POJ-3692Kindergarten,求最大独立集！

Kindergarten

Time Limit: 2000MS		Memory Limit: 65536K

Description

In a kindergarten, there are a lot of kids. All girls of the kids know each other and all boys also know each other. In addition to that, some girls and boys know each other. Now the teachers want to pick some kids to play a game, which need that all players
know each other. You are to help to find maximum number of kids the teacher can pick.

Input

The input consists of multiple test cases. Each test case starts with a line containing three integers

G, B (1 ≤ G, B ≤ 200) and M (0 ≤ M ≤ G × B), which is the number of girls, the number of boys and

the number of pairs of girl and boy who know each other, respectively.

Each of the following M lines contains two integers X and Y (1 ≤ X≤ G,1 ≤ Y ≤ B), which indicates that girl X and boy Y know each other.

The girls are numbered from 1 to G and the boys are numbered from 1 to B.

The last test case is followed by a line containing three zeros.

Output

For each test case, print a line containing the test case number( beginning with 1) followed by a integer which is the maximum number of kids the teacher can pick.

Sample Input

2 3 3
1 1
1 2
2 3
2 3 5
1 1
1 2
2 1
2 2
2 3
0 0 0

Sample Output

Case 1: 3
Case 2: 4

题意：在所有男孩都认识彼此与所有女孩都认识彼此的情况下，求一个人数最多的集合使得集合中任意两个人互相认识。

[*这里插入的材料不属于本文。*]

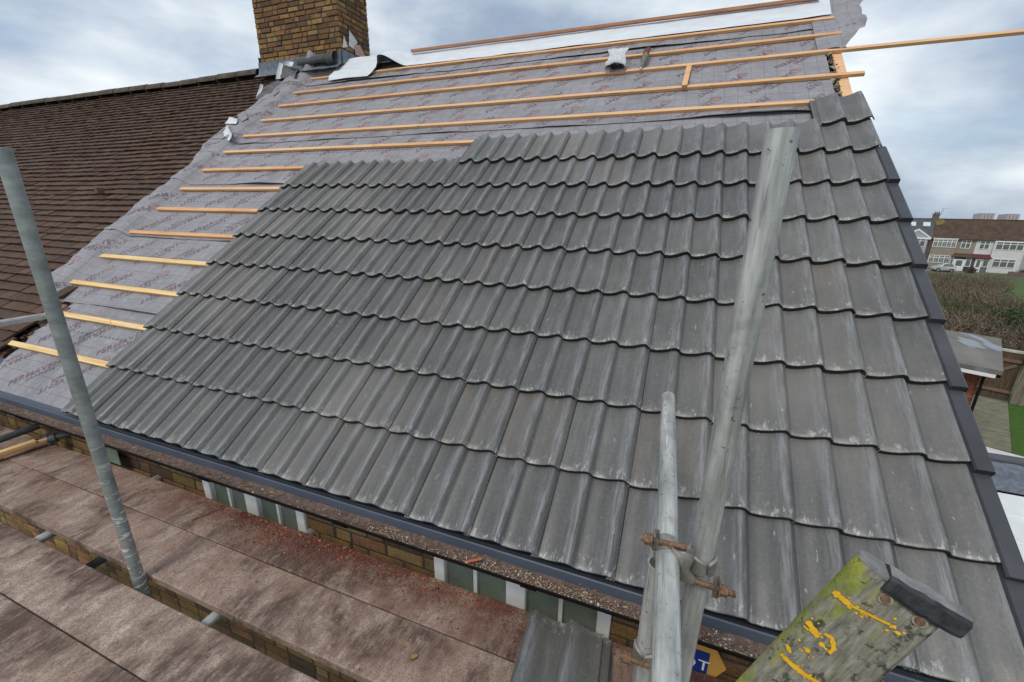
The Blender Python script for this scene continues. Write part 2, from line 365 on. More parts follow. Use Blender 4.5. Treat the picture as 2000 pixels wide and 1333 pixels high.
# ---------------------------------------------------------------- ground, lawn, path
def zg(x, y):
    d = y
    if d < 22: return GZ
    if d < 90: return GZ - 2.75 * (d - 22) / 68
    if d < 130: return GZ - 2.75
    return GZ - 2.75 - (d - 130) * .07 if d < 1000 else GZ - 2.75 - 61
g = G('rough_grass_ground'); f = g.noise(g.obj, .25, 6, .65); f2 = g.noise(g.obj, 3, 5, .7)
c = g.ramp(f, [(.3, (.055, .10, .025)), (.55, (.085, .085, .045)), (.7, (.12, .10, .065))])
g.p(base=g.mix(g.math('MULTIPLY', f2, .5), c, (.05, .07, .025)), rough=.95); GRASSG = g.m
ys = [-400, -60, -20, 0, 10, 22, 40, 60, 90, 130, 200, 400, 1000, 4000]; xs = [-3000, -300, -60, -10, 10, 30, 60, 150, 400, 3000]
b = MB(); b.sheet([[Vector((X, Y, zg(X, Y))) for X in xs] for Y in reversed(ys)], smooth=False)
structure(b.build('ground', GRASSG, origin=(0, 0, 0)))
E1 = Vector((-.894, .447, 0)); E2 = Vector((.44, .898, 0))
def gp(o, a, b_, z): v = Vector(o) + E1 * a + E2 * b_; return Vector((v.x, v.y, z))
LAWN = simple('mown_lawn', (.035, .085, .015), (.07, .14, .025), 9, .95, 0, .6, bd=.02)
PATH = simple('mossy_concrete_path', (.12, .12, .075), (.27, .25, .19), 2.5, .9, stretch=(1, 3, 1))
PAVE = simple('pale_concrete_paving', (.55, .54, .51), (.72, .71, .69), 2, .8)
o0 = (12.96, 13.37, 0)
b = MB(); b.sheet([[gp(o0, a, q, GZ + .004) for a in (0, -3, -6)] for q in (5.2, 2, -1, -6)], smooth=False); structure(b.build('lawn', LAWN))
b = MB()
for k in range(8):
    b.sheet([[gp(o0, a, q, GZ + .02) for a in (0, .9)] for q in (.62 * k + .93, .62 * k + .32)], th=.016, mi=(0, 0), smooth=False)
structure(b.build('path', PATH))
b = MB(); b.sheet([[gp(o0, a, q, GZ + .012) for a in (-.25, 1, 3)] for q in (.3, -2, -5)], th=.01, smooth=False); structure(b.build('paving', PAVE))

# ---------------------------------------------------------------- brick faces
YB = [(.36, .205, .080), (.31, .170, .072), (.40, .25, .11), (.23, .130, .062), (.31, .155, .08), (.17, .105, .062), (.37, .22, .09)]
RB = [(.33, .10, .055), (.27, .085, .05), (.37, .14, .08), (.22, .08, .06)]
def bricks(b, o, xd, nd, width, z0, z1, tints, holes=(), bl=.215, bh=.065, mo=.011, proud=.004, mi=(0, 1), jt=.0025, back=True):
    o = Vector(o); xd = Vector(xd).normalized(); nd = Vector(nd).normalized(); up = Vector((0, 0, 1))
    M = Matrix((xd, -nd, up)).transposed().to_4x4(); M.translation = o   # local x along, y into wall, z up
    z = z0; row = 0
    while z + bh <= z1 + .02:
        x = -(.12 if row % 2 else 0.) ; k = row
        while x < width:
            ln = bl if k % 3 else bl * .47; k += 1
            a, e = max(x, 0), min(x + ln, width); x += ln + mo
            if e - a < .03: continue
            segs = [(a, e)]
            for hx0, hx1, hz0, hz1 in holes:
                if z + bh > hz0 and z < hz1:
                    ns = []
                    for (p, q) in segs:
                        if q <= hx0 or p >= hx1: ns.append((p, q))
                        else:
                            if p < hx0 - .02: ns.append((p, hx0))
                            if q > hx1 + .02: ns.append((hx1, q))
                    segs = ns
            for (p, q) in segs:
                j = random.uniform(-jt, jt)
                b.bbox((p + random.uniform(0, .003), -proud + j, z + random.uniform(-.002, .002)), (q - random.uniform(0, .003), .02, z + bh + random.uniform(-.002, .002)), .004, jit(random.choice(tints), .18), mi[0], M)
        z += bh + mo; row += 1
    if back:
        if not holes: b.box((0.004, 0, z0), (width - .004, .05, z1), None, mi[1], M)
        else:
            xsx = sorted({0.004, width - .004} | {h for q in holes for h in q[:2]})
            for p, q in zip(xsx[:-1], xsx[1:]):
                mid = (p + q) / 2; hz = [h for h in holes if h[0] < mid < h[1]]
                zz = z0
                for h in sorted(hz, key=lambda h: h[2]): b.box((p, 0, zz), (q, .05, h[2]), None, mi[1], M); zz = h[3]
                b.box((p, 0, zz), (q, .05, z1), None, mi[1], M)

# ================================================================= HOUSE BEING RE-ROOFED
HB = (1.6, 2.3, GZ)
house = thing('house', 'house being re-roofed with half-laid grey profiled tiles, bare timber battens and grey underlay', 'house', HB)
XR = 4.74
WY = .15
WIN = [(1.08, 1.905), (2.74, 3.60)]
b = MB()
bricks(b, (-1.5, WY, 0), (1, 0, 0), (0, -1, 0), XR + 1.5, -2.9, -.14, YB, [(a + 1.5, c + 1.5, -1.35, -.15) for a, c in WIN])
b.box((-1.5, WY + .01, GZ), (XR, WY + .2, -2.9), (.2, .14, .07), 0)
b.build('wall', [BRICK, MORTAR], house)
# gable wall on the right and the rear
b = MB(); RY = 4.42; RZ = RY * math.tan(AL) - .16
for (a, c) in (((XR - .02, .2, GZ), (XR + .0, 8.6, -.2)),): b.box(a, c, (.26, .18, .09), 0)
b.add([(XR, .2, -.2), (XR, 8.6, -.2), (XR, RY, RZ - .02), (XR - .04, .2, -.2), (XR - .04, 8.6, -.2), (XR - .04, RY, RZ - .02)], [(0, 1, 2), (5, 4, 3)], (.26, .18, .09), 0)
b.build('gable_wall', [BRICK], house)
b = MB(); b.box((-1.5, 8.6, GZ), (XR, 8.8, -.25), (.26, .18, .09)); b.build('rear_wall', [BRICK], house)
b = MB(); b.sheet([[Vector((u, RY + .02 + t * 4.4, RZ + .05 - t * 3.4)) for u in (-1.5, 1.5, 4.75)] for t in (1, .5, 0)], th=.01); b.build('rear_underlay', [MEMB], house)
# verge brickwork stump and rubble under the verge board
b = MB()
for k in range(150):
    chip(b, (random.uniform(4.665, 4.71), random.uniform(3.6, 4.68), -.125 + random.uniform(0, .02)), random.uniform(.008, .024), jit(random.choice([(.30, .25, .18), (.42, .37, .30), (.16, .12, .09)]), .3), .8)
b.build('verge_mortar', [CHIPS], house, M=RM)

# windows
for wi, (a, c) in enumerate(WIN):
    z0, z1 = -1.35, -.152; fy = WY - .02; fb = MB(); mid = (a + c) / 2
    fb.bbox((a, fy, z0), (a + .058, fy + .06, z1), .004); fb.bbox((c - .058, fy, z0), (c, fy + .06, z1), .004)
    fb.bbox((mid - .048, fy, z0), (mid + .048, fy + .06, z1), .004)
    for p, q in ((a + .058, mid - .048), (mid + .048, c - .058)):
        fb.bbox((p, fy + .003, z0), (q, fy + .057, z0 + .06), .004); fb.bbox((p, fy + .003, z1 - .06), (q, fy + .057, z1), .004)
        fb.box(((p + q) / 2 - .009, fy + .012, z0 + .06), ((p + q) / 2 + .009, fy + .03, z1 - .06))
    f_ = fb.build('window', UPVC, house)
    for p, q in ((a + .058, mid - .048), (mid + .048, c - .058)):
        pb = MB(); pb.box((p, fy + .031, z0 + .06), (q, fy + .037, z1 - .06)); pb.build('pane', OBSC, f_)
    sb = MB(); sb.bbox((a - .05, WY - .06, z0 - .05), (c + .05, WY + .08, z0 - .002), .005); sb.build('sill', UPVC, f_)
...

思路：顶点数=最大独立数+最小点覆盖数（最大匹配数）；这里我们建立补图，补图有边的说明是不认识的，那么用最少的点（补图的最大二分匹配）将这些边去掉剩下的就全部互相认识了；

const int N=200+10;
int G,B,m,g[N][N],linked[N],v[N];
int dfs(int u)
{
    for(int i=1; i<=B; i++)
        if(!v[i]&&g[u][i])
        {
            v[i]=1;
            if(linked[i]==-1||dfs(linked[i]))
            {
                linked[i]=u;
                return 1;
            }
        }
    return 0;
}
void hungary()
{
    int ans=0;
    memset(linked,-1,sizeof(linked));
    for(int i=1; i<=G; i++)
    {
        memset(v,0,sizeof(v));
        if(dfs(i)) ans++;
    }
    printf("%d\n",G+B-ans);
}
int main()
{
    int t1=1;
    while(~scanf("%d%d%d",&G,&B,&m))
    {
        if(G==m&&G==B&&B==0) break;
        int x,y;
        memset(g,-1,sizeof(g));
        while(m--)
        {
            scanf("%d%d",&x,&y);
            g[x][y]=0;
        }
        printf("Case %d: ",t1++);
        hungary();
    }
    return 0;
}

关键在于建立补图然后求出最大二分匹配，只要构图和建模清晰了，剩下的就是裸模板了。